Aim: From the top of the records below down to the line containing "SC.cycles.max_bounces = 8;", reproduce every line exactly.

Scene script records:
>> Start

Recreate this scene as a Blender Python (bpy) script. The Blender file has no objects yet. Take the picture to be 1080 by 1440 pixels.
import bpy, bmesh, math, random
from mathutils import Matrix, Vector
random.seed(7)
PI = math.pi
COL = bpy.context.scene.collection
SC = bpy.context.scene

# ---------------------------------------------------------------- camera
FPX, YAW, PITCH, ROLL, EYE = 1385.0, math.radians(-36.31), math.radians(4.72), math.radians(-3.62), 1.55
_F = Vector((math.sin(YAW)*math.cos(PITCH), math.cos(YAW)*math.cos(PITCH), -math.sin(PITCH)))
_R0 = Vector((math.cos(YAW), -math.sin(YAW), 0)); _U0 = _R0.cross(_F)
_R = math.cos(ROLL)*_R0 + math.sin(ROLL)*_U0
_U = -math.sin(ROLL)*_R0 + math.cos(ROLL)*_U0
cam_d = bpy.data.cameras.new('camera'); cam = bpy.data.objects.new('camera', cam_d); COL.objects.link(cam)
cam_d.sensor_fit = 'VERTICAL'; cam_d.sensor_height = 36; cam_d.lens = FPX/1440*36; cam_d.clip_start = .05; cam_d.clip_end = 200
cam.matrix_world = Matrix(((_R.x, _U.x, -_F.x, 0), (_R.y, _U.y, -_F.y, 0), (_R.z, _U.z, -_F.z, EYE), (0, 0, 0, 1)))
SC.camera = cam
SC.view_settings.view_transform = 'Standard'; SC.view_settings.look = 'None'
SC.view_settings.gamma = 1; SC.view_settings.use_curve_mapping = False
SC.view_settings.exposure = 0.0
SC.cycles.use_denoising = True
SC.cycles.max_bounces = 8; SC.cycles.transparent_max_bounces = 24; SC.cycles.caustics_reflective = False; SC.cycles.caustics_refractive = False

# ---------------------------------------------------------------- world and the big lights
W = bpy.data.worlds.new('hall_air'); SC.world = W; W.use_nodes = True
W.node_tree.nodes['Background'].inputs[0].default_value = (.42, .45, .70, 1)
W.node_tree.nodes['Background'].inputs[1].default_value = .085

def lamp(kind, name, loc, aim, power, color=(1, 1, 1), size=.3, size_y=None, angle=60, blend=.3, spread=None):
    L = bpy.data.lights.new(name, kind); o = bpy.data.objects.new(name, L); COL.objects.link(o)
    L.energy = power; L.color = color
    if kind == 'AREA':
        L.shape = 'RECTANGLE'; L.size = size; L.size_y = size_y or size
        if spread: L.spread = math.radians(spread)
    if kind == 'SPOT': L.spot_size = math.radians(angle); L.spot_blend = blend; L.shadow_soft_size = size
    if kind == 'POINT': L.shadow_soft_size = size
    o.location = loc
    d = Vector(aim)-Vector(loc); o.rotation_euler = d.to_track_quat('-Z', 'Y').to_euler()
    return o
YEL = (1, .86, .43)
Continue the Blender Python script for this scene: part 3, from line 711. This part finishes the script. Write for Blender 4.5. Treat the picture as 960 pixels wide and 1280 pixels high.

>> End

Exercise answer:
Recreate this scene as a Blender Python (bpy) script. The Blender file has no objects yet. Take the picture to be 1080 by 1440 pixels.
import bpy, bmesh, math, random
from mathutils import Matrix, Vector
random.seed(7)
PI = math.pi
COL = bpy.context.scene.collection
SC = bpy.context.scene

# ---------------------------------------------------------------- camera
FPX, YAW, PITCH, ROLL, EYE = 1385.0, math.radians(-36.31), math.radians(4.72), math.radians(-3.62), 1.55
_F = Vector((math.sin(YAW)*math.cos(PITCH), math.cos(YAW)*math.cos(PITCH), -math.sin(PITCH)))
_R0 = Vector((math.cos(YAW), -math.sin(YAW), 0)); _U0 = _R0.cross(_F)
_R = math.cos(ROLL)*_R0 + math.sin(ROLL)*_U0
_U = -math.sin(ROLL)*_R0 + math.cos(ROLL)*_U0
cam_d = bpy.data.cameras.new('camera'); cam = bpy.data.objects.new('camera', cam_d); COL.objects.link(cam)
cam_d.sensor_fit = 'VERTICAL'; cam_d.sensor_height = 36; cam_d.lens = FPX/1440*36; cam_d.clip_start = .05; cam_d.clip_end = 200
cam.matrix_world = Matrix(((_R.x, _U.x, -_F.x, 0), (_R.y, _U.y, -_F.y, 0), (_R.z, _U.z, -_F.z, EYE), (0, 0, 0, 1)))
SC.camera = cam
SC.view_settings.view_transform = 'Standard'; SC.view_settings.look = 'None'
SC.view_settings.gamma = 1; SC.view_settings.use_curve_mapping = False
SC.view_settings.exposure = 0.0
SC.cycles.use_denoising = True
SC.cycles.max_bounces = 8; SC.cycles.transparent_max_bounces = 24; SC.cycles.caustics_reflective = False; SC.cycles.caustics_refractive = False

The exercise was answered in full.